In Memoriam: William Bowyer RA

Published 11 March 2015

Mick Rooney remembers his fellow Academician, the painter William Bowyer, who has died aged 88.

  • I regard William Bowyer as the epitome of an English painter. His name alone along with Stringer, Arrowsmith and Fletcher is a seminal reminder of English history. Born in 1926, he was conscripted at random into the coal mines during the Second World War as one of Ernest Bevin’s “Bevin Boys”, who only recently have been honoured with a service decoration. When that time of his life was mentioned, William merely said “That was alright” and moved on.

    The post-war world brought greyness and the bleak tenderness of the so-called “Kitchen Sink School”. Under Professor Carel Weight and Ruskin Spear, his abiding and inspirational tutors at The Royal College of Art, Bowyer developed his painting methods. In those days one “learned” to paint. Subject, content, brushwork and the living paint mattered. Direct observation of the subject, followed by studio recall became embedded into the quotidian of such artists.

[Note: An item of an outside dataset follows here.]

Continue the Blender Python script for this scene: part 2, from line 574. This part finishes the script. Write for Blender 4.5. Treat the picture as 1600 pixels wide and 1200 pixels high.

    Later, to earn a living, Bowyer became Head of Painting at Maidstone College of Art. His wife Vera was the power behind the throne and her practical, creative business acumen went side by side with raising their family and supporting William. In 1981 Bowyer escaped the rigours of teaching to pursue the daily task and joy of creating pictures.

    Bowyer’s connection with Chiswick goes back 60 years. In the studio he developed pictures begun en plein air and worked on several at a time. He was not precious and as soon as one seemed finished, he moved onwards, always thinking of the next work.

    Bowyer’s summer residence at Walberswick offered other light and motifs. Latterly when he had a mobility scooter, he would head down to the shore loaded with equipment (a mechanized Cézanne on his way to work). If his steed stuck, a simple low growl would bring immediate succour from a passerby.

    A powerful man in his day, Bowyer enjoyed playing and painting cricket and his series of work connected to the game had a vibrancy that was never clichéd. His portraits captured the shape, action, tension, individuality and monumentality of his subjects.

    In earlier times, when family accommodation was tight, Bowyer’s work was stored in a warehouse at the bottom of the garden. Devastatingly as with some other artists, including Carel Weight, his early Kitchen Sink work was incinerated in an accidental fire.

    William Bowyer always moved forward, never dwelling in nostalgia. His life’s work attests to a most certain nowness and directness. Somehow his passing is just that - still moving forward, still wreathed in the fumey halo of a fine cigar - “that’ll be alright”.